Y tiene contenido, que a otras hay alargarles el hilo de su esencia para poder sentir un poco de sustancia. Aquí no, la lascivia maneja por sí misma enjundia y materia, es virtud de tocar y coger (en edición sudaca cambiar ese verbo, o no cambiarlo). La iconografía astringente imagina al lascivo con el ojo enramado (cuando la verdad es que ver tranquiliza la conjuntiva), con el belfo caído (lo cierto es que el placer relaja los músculos, también los de la boca), desnutrida y seca la médula espinal (en realidad se nutre de aromas y esencias). El lascivo es, a pesar de tan negra leyenda, jovial y amistoso, alegre (cuidado y atención: el lascivo no es rijoso, no hace de su virtud una prisión hedionda), camarada y leal.

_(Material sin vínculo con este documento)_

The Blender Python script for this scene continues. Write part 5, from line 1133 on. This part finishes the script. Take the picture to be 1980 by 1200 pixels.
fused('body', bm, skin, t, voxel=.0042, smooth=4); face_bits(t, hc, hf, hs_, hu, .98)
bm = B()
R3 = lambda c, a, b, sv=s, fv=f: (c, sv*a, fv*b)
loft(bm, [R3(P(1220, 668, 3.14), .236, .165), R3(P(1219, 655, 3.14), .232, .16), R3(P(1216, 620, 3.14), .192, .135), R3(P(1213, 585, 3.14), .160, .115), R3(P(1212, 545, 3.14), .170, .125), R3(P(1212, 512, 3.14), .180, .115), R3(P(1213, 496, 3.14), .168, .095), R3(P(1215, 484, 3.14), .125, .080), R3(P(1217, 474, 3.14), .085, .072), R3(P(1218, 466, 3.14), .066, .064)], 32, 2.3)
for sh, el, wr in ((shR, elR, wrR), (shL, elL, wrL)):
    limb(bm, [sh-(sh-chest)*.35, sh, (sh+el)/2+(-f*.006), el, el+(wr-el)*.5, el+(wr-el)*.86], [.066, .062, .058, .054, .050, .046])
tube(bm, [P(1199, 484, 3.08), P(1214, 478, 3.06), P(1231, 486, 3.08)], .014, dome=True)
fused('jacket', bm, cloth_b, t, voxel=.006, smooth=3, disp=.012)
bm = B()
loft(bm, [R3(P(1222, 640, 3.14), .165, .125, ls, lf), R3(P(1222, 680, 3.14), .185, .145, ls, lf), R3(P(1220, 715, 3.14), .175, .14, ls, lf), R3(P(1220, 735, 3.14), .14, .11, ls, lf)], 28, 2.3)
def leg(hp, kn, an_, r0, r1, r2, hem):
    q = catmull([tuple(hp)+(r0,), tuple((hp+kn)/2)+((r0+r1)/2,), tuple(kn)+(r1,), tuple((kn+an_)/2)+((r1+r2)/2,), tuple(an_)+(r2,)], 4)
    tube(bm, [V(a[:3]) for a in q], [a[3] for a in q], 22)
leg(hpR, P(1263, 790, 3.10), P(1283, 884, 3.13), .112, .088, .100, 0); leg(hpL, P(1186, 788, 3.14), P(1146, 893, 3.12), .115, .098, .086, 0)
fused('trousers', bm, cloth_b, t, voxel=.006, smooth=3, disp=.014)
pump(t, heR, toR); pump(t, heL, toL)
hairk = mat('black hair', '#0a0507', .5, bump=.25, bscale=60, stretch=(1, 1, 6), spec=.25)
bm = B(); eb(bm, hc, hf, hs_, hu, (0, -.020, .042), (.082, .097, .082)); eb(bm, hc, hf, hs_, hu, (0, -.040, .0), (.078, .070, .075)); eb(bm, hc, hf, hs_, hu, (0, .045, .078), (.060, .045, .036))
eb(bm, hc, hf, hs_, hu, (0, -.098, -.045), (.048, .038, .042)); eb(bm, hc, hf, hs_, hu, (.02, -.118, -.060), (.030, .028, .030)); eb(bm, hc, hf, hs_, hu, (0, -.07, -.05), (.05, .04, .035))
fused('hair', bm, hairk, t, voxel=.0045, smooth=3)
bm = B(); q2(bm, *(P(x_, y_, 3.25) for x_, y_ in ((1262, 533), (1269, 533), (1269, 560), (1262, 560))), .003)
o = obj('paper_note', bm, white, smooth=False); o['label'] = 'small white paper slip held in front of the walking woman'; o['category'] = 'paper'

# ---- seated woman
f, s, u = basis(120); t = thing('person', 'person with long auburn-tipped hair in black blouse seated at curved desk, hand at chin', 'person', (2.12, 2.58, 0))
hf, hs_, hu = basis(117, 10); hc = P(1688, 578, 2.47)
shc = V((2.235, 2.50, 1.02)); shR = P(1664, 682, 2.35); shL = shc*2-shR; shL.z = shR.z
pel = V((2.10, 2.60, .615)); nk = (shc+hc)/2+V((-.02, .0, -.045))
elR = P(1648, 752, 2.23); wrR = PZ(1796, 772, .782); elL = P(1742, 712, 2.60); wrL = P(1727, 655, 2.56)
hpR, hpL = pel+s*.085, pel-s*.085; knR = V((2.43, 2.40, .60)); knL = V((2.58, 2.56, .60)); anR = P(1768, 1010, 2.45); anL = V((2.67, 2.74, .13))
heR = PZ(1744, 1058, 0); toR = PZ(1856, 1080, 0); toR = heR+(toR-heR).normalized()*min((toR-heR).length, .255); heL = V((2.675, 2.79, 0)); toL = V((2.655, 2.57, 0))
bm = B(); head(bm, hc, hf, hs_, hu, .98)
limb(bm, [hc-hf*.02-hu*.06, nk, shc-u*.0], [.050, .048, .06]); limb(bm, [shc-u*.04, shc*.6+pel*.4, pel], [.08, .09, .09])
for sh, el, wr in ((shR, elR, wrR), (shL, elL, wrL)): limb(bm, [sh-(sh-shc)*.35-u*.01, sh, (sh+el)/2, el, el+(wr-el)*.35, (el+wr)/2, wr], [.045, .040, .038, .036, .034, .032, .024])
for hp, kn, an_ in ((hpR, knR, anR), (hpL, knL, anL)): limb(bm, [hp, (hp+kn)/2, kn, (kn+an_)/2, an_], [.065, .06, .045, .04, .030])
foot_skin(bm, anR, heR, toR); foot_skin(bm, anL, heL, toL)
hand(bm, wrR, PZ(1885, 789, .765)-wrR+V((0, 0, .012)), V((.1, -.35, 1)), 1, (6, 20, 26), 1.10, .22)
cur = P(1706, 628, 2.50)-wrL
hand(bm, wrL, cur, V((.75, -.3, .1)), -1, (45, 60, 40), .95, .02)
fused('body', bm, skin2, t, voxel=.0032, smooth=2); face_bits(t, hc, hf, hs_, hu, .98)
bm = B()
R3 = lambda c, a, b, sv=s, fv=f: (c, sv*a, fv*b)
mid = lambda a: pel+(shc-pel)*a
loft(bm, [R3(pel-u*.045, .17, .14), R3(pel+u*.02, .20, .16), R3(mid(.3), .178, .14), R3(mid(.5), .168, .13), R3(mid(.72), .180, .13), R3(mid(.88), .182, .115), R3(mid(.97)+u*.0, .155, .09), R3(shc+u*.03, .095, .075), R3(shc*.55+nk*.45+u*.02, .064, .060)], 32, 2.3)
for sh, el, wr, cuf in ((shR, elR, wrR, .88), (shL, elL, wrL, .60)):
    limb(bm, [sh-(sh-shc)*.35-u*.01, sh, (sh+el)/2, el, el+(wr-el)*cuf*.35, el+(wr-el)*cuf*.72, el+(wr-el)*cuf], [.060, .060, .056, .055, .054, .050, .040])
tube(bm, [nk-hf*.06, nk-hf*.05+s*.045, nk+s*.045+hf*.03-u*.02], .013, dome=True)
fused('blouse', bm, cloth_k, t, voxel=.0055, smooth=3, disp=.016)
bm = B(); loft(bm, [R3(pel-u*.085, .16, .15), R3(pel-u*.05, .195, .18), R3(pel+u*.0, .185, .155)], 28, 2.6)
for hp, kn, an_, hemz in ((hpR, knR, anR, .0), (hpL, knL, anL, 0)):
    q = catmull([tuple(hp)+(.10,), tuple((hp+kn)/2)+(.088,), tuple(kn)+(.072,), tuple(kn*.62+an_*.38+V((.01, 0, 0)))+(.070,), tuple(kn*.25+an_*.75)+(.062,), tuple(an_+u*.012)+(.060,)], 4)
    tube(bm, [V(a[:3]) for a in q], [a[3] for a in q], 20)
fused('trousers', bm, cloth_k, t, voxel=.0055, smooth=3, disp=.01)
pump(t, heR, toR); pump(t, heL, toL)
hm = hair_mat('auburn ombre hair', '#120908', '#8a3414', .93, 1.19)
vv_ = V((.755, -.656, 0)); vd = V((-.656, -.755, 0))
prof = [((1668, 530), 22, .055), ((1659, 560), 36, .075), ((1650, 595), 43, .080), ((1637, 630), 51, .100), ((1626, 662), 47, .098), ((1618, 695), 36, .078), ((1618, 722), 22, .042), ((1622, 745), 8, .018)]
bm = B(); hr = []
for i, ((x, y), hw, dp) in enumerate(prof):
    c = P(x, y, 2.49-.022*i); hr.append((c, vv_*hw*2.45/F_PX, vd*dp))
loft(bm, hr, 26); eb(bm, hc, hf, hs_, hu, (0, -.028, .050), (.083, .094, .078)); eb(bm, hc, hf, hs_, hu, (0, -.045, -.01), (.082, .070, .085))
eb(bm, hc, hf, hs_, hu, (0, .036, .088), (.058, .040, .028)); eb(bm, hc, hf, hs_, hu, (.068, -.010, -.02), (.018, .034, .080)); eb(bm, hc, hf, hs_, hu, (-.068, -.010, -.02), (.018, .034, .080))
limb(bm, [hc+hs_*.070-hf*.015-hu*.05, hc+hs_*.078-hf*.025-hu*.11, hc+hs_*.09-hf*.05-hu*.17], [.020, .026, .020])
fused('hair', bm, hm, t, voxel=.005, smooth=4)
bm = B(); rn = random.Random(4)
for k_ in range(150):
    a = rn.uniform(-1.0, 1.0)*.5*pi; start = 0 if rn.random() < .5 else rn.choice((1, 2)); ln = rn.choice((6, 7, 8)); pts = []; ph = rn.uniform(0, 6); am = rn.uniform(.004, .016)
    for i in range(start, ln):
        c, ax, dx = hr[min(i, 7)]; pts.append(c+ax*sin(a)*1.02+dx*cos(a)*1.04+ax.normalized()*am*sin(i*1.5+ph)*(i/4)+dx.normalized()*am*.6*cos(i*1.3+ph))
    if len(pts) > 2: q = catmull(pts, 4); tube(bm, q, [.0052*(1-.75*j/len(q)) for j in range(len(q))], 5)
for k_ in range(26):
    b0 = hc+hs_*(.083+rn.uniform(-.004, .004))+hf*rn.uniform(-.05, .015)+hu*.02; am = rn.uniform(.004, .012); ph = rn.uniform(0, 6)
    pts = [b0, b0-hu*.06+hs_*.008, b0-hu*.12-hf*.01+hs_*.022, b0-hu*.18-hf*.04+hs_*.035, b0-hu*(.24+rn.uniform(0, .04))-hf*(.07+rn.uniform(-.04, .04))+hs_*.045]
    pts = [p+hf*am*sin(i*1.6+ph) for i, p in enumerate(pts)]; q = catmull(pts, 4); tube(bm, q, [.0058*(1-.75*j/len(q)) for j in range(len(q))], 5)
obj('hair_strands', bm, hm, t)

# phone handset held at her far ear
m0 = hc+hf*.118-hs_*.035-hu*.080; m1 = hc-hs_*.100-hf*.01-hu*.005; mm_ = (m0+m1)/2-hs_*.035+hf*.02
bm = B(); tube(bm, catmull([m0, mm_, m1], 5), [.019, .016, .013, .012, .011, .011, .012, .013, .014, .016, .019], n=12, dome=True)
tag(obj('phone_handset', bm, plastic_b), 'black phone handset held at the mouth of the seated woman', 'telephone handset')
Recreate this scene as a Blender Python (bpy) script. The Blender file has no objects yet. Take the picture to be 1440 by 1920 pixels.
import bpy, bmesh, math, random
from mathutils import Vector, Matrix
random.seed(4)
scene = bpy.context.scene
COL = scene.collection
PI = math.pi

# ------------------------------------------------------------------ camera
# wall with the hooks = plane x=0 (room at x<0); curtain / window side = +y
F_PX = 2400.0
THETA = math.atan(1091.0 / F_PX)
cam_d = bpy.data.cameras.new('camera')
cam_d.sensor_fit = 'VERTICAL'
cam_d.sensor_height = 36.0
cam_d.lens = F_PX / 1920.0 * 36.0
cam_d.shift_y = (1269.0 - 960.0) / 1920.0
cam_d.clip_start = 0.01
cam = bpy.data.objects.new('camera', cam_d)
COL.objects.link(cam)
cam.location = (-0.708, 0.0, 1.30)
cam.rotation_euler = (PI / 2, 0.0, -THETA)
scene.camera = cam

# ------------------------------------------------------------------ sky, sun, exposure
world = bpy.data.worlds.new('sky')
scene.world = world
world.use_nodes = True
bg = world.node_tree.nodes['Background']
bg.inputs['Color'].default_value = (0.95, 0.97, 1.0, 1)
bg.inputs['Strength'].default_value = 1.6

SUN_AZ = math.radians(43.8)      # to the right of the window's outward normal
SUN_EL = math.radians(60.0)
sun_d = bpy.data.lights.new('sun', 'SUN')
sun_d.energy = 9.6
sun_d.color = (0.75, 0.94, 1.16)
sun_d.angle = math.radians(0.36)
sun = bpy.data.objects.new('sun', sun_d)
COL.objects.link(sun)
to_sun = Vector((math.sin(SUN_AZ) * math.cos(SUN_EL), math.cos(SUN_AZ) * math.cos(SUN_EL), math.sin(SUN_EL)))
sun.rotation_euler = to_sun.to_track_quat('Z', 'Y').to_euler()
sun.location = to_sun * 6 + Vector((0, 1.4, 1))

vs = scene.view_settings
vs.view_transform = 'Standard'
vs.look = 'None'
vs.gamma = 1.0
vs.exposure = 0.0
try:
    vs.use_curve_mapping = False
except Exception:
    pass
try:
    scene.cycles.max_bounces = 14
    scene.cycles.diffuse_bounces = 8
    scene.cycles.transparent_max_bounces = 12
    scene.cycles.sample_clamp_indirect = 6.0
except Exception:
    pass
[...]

Triste es en cambio el continente del continente, flor que se ha dejado secar en su propio desprecio el color y el aroma.

Os envidio a vosotros, lascivos de ahora: cuando yo era joven no había becas para lascivos, no pude matricularme en ninguna escuela, y he tenido que aprender lascivia por mi cuenta, en la calle con amigos, soy un simple autodidacta.